Research Paper Undergraduate 1,106 words

Kite Runner -- Questions Troubled

Last reviewed: May 7, 2008 ~6 min read

¶ … Kite Runner -- Questions

"Troubled times bring out the best and worst in people"

The protagonists of the Kite Runner face perhaps one of the most horrific circumstances any one of us can imagine, namely the loss of their home. The narrator, Amir, is born into a life of privilege, yet despite the fact that he has lived a relatively protected existence, or because of that fact, his father might allege, he is unable to steel himself to protect his friend Hassan during the annual 'kite fighting' competition in his home city of Kabul. According to the rules of that competition, by all rights, as Hassan is Amir's 'assistant,' he has a responsibility to protect Hassan but Amir does not. Rather than strike back at Hassan's aggressors, he instead strikes back at Hassan afterward, shaming him and even accusing him of thievery because Hassan is a living memory of Amir's failure to respond to a challenge in a positive way. His father always reproached Amir for being less manly than his friend, and Amir's passive stance during the rape seems to confirm rather than undercut this accusation.

Yet Amir's father 'Baba' does not prove himself any more resilient -- when forced to leave Afghanistan after the takeover by the Taliban, Baba becomes depressed and anxious, living in poor "homes that made Baba's house in Wazir Akbar Khan look like a servant's hut" and working at menial jobs he feels are beneath him (Hosseini 135). Like the child Amir took out his aggressions upon Hassan, Baba projects his own frustrations about manhood onto his son, whom he now sees as unmanly because he wants to be a writer.

But the novel does not suggest that all people respond equally poorly to the challenge of troubled times. Hassan was raped by the gang because, even when pressed, he refused to give up Amir's kite to the evil Assef. He even confesses to the crime Amir stages to save his friend's reputation and later, back in Kabul, dies protecting Baba's old house, where he was staying on the behest of Baba's friend Rahim Khan. Hassan always puts loyalty above himself and his own interests and troubled times bring out his nobility of spirit.

Question 2: Kinship is the strongest of all human relationships. Discuss.

On the surface, the Kite Runner seems to belie this quotation. At the beginning of the book, Amir's father Baba seems to value the son of his servant Ali more than he does his own child. Baba seems to place the moral values of strength and manliness above his blood ties to his son by birth. In contrast, Baba's friend Rahim Khan seems to embody the values that Amir is able to encapsulate. For all of his faults including his deceit and cowardice, Amir is still a good storyteller and a good writer.
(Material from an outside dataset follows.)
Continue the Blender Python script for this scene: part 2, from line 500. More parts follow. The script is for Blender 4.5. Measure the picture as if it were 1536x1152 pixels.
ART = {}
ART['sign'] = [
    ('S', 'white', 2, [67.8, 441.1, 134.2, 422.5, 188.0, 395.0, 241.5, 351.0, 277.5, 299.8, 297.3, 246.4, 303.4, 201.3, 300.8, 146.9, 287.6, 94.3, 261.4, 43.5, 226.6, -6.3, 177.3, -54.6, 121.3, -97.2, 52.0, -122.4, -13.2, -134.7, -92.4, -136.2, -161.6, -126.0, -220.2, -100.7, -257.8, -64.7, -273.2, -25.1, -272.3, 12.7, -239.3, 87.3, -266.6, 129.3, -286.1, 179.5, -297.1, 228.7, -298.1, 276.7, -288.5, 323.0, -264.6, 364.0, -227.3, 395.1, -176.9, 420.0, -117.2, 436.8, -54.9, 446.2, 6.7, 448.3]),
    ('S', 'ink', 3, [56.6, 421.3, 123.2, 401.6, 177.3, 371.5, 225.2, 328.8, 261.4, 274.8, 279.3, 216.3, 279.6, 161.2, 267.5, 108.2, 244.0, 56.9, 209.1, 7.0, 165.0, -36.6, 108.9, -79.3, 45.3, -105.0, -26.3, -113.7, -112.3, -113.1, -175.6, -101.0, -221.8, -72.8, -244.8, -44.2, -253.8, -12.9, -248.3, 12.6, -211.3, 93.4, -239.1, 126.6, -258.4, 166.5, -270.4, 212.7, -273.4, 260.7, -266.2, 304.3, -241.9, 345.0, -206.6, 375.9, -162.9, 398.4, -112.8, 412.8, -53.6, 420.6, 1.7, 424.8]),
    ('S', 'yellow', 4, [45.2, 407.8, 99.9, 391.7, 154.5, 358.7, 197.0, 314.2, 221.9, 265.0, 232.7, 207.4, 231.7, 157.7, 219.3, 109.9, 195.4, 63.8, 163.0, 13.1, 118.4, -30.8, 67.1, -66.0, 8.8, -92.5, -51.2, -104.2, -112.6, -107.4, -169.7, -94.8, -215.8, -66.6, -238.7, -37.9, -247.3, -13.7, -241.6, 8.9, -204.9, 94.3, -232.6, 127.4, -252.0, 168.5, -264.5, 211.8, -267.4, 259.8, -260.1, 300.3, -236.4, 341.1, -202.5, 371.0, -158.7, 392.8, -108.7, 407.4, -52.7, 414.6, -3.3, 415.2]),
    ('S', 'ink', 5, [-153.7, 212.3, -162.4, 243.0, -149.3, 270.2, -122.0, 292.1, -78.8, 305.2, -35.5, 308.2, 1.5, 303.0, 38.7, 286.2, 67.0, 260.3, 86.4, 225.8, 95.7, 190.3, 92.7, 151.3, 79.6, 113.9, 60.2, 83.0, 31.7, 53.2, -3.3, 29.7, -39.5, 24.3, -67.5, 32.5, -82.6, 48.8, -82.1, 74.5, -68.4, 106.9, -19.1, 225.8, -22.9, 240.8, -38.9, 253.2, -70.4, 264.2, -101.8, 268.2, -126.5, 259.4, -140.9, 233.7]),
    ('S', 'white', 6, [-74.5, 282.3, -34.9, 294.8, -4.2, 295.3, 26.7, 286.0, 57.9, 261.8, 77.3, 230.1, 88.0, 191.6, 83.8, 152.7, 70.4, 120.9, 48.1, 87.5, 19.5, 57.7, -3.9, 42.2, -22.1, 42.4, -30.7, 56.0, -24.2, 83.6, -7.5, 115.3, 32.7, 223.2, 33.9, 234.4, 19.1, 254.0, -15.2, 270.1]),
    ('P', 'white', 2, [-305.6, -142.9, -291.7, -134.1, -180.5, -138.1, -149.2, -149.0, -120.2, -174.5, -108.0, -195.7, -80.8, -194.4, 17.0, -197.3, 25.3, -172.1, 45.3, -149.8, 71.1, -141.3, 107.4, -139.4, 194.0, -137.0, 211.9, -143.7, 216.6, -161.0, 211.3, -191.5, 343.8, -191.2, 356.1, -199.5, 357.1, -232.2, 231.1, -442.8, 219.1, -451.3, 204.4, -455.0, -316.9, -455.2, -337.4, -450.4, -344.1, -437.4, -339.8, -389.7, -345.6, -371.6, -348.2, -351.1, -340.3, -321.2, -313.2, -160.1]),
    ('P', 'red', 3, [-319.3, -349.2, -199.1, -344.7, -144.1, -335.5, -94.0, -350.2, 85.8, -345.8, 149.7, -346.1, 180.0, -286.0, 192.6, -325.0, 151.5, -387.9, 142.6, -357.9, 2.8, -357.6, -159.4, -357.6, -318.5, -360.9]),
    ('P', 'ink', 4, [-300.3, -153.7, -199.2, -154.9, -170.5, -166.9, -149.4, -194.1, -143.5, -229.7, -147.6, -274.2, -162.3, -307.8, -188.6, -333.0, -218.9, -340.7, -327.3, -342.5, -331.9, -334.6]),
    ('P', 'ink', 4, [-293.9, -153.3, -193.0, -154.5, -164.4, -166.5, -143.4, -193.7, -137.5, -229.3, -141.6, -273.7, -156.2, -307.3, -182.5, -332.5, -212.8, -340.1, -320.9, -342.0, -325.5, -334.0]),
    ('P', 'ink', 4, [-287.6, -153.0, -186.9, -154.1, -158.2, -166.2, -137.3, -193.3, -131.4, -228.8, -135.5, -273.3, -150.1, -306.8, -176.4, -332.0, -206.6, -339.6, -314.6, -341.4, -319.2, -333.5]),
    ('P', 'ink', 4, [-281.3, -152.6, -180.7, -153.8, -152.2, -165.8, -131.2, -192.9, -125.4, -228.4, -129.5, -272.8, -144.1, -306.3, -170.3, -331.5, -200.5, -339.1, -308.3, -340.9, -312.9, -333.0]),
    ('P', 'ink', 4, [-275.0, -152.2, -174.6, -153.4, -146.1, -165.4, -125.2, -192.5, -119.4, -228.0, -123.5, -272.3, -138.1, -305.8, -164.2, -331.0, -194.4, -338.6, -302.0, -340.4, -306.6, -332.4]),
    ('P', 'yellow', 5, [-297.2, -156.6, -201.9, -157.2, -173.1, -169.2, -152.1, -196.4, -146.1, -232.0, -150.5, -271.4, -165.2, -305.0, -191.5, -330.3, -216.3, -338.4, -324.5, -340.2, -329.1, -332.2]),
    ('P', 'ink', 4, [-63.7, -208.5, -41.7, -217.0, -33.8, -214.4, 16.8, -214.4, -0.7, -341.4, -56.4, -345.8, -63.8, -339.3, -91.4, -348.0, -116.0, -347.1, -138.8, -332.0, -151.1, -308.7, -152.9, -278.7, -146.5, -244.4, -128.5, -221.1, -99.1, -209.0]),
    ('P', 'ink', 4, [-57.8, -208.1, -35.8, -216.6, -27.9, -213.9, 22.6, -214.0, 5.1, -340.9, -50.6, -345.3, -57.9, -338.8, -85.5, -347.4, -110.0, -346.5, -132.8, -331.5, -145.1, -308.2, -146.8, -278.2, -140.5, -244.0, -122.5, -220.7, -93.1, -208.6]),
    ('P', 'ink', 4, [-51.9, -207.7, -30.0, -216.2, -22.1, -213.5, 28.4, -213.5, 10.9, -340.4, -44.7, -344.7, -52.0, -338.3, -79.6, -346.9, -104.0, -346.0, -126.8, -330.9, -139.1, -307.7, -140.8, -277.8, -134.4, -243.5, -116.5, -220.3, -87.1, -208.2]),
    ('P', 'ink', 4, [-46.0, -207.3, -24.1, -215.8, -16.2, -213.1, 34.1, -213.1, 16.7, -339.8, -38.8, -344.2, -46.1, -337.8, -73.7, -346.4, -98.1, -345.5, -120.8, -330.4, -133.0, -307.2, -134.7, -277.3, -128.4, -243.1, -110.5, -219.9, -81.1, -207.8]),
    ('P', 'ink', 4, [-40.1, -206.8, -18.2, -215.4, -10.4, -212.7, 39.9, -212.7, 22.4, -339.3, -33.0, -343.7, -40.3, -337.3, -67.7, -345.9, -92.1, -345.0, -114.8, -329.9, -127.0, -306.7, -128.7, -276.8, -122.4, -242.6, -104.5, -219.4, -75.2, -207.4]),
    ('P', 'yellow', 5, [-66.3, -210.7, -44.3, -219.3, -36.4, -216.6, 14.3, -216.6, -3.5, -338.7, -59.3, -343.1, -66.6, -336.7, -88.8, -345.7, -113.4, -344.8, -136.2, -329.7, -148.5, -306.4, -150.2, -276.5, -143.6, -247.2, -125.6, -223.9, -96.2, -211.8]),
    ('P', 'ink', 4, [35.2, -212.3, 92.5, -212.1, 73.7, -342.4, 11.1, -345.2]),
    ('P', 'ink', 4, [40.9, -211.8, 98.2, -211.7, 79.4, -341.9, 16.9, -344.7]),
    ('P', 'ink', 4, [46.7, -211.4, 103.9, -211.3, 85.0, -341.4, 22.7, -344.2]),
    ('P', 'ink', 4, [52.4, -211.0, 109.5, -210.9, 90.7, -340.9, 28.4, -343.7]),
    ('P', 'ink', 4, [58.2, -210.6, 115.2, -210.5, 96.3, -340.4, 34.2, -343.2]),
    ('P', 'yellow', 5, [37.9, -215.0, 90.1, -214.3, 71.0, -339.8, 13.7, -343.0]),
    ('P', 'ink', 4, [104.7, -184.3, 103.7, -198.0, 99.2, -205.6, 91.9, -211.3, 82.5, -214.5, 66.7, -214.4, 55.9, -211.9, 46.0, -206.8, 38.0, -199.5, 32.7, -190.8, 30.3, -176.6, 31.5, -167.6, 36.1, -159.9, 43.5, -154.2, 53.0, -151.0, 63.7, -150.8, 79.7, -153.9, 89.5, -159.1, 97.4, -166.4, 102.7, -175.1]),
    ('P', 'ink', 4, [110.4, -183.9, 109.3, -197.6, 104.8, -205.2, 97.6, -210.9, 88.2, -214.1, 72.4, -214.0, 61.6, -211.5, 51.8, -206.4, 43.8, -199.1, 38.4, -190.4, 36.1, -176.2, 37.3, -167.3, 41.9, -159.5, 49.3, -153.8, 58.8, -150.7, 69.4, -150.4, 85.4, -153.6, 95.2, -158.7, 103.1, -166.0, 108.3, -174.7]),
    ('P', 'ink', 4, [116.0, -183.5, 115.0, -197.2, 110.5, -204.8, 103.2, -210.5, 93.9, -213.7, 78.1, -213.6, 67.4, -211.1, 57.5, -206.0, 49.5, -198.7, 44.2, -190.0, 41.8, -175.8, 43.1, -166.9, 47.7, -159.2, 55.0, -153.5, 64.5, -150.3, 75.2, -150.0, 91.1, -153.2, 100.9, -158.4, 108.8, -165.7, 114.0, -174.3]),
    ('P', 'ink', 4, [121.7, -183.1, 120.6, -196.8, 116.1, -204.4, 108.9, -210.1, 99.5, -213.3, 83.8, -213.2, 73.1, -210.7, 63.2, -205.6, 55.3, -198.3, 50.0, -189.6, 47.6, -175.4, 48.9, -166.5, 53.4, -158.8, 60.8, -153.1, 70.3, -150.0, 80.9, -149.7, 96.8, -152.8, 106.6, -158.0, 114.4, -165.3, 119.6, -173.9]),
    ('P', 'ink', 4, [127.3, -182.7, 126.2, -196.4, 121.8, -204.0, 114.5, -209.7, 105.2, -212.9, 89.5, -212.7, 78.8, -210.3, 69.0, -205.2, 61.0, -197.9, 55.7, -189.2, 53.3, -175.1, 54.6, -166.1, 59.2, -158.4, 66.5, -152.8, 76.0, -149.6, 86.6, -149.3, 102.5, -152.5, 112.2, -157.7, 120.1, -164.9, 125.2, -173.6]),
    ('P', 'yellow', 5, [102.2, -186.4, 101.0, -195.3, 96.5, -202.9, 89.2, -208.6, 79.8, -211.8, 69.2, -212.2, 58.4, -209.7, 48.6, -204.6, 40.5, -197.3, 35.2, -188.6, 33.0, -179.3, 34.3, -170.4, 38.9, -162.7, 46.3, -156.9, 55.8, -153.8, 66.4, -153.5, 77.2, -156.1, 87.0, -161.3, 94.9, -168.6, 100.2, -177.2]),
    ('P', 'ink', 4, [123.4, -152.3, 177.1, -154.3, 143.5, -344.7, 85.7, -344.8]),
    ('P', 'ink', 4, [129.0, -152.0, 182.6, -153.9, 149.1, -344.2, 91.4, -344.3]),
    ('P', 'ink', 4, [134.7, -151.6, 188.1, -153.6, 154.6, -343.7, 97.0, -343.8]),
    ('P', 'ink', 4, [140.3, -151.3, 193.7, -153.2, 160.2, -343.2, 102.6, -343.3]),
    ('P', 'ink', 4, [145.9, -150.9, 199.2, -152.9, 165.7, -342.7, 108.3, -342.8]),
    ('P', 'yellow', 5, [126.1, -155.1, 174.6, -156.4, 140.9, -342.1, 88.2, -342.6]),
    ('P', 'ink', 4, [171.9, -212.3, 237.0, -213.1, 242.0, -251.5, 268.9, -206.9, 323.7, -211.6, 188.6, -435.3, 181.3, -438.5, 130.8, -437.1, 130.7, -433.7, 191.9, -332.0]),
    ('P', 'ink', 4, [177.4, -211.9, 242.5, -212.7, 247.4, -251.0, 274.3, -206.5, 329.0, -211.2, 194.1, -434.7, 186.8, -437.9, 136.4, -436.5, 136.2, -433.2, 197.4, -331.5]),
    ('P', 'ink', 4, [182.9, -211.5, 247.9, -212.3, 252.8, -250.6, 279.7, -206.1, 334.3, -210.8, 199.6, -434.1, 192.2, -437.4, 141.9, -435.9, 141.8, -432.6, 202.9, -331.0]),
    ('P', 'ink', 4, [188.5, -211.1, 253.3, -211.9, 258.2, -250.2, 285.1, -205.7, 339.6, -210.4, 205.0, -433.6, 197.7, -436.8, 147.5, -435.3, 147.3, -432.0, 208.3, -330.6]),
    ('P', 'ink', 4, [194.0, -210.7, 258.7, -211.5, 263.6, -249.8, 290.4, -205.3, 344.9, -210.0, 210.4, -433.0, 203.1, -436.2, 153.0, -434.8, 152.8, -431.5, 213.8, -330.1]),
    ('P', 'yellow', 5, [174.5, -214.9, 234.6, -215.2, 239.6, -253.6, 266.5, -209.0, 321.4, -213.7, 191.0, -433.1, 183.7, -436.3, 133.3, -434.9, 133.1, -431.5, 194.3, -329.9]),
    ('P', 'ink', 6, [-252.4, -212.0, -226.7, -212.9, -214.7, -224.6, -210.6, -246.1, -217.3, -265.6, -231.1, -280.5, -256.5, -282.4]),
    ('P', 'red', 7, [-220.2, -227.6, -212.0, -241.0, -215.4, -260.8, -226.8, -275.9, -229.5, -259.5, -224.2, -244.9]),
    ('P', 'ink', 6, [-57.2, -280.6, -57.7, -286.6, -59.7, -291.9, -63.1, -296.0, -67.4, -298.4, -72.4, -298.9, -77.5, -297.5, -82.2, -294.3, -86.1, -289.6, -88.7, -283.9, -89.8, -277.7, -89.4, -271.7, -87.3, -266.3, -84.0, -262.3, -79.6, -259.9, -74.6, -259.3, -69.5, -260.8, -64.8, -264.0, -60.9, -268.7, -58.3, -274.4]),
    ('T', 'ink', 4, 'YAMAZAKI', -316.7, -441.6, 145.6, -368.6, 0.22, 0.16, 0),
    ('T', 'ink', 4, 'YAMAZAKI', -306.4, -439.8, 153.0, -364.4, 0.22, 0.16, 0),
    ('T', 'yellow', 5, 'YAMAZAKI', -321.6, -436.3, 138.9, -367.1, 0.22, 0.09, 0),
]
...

But it is Amir's false nostalgia for an ideal he cannot inhabit and his difficulty adjusting to life in the United States, and accepting the imperfections of his life and himself that he shares with his father Baba. Amir and Baba both see themselves as failed men, and in this sense they are both one another's 'blood kin.' Neither man has high self-esteem. Both father and son have anxieties about their manhood and their status. Furthermore, the reader later learns that Baba actually is Hassan's son, not Ali. This explains why Baba loved Hassan so much -- Hassan was the more beloved brother, in Baba's eyes, even though he could not lay claim to him publically.

Finally, the novel reinforces blood ties perhaps most explicitly in the longing for a homeland that both Baba and Hassan experience. Neither of them can give up the past, no matter how much they try to move forward. After all, the novel begins with the words that Amir is who he is, not because of his location in the United States during the present moment of the book, or even his status as an author but of what happened back in pre-Taliban Kabul in 1975, "at the age of twelve, on a frigid and overcast day," remembering the events as if they still lived within him (Hosseini 1).

I had on last chance to make a decision. One final opportunity to decide who I was going to be. I could step into that alley, stand up for Hassan - the way he'd stood up for me all those times in the past - and accept whatever would happen to me. Or I could run."

During the incident described above, Amir perceives himself as having a choice. He can go into the alley and defend Hassan against Assef and his gang, and very likely get raped and beaten as well by the older, stronger boy. He knows he should because Hassan became a victim by refusing to yield Amir's kite to Assef. Hassan is sacrificing himself for Amir, as he later will sacrifice his life as an adult, protecting Baba's home. But Amir is a physical coward (and later an emotional coward) and instead he runs. This is why the event remains within him all of his life, and defines him -- Amir is a runner, running away from obligations, family, and home, while Hassan always stays and stands up for himself.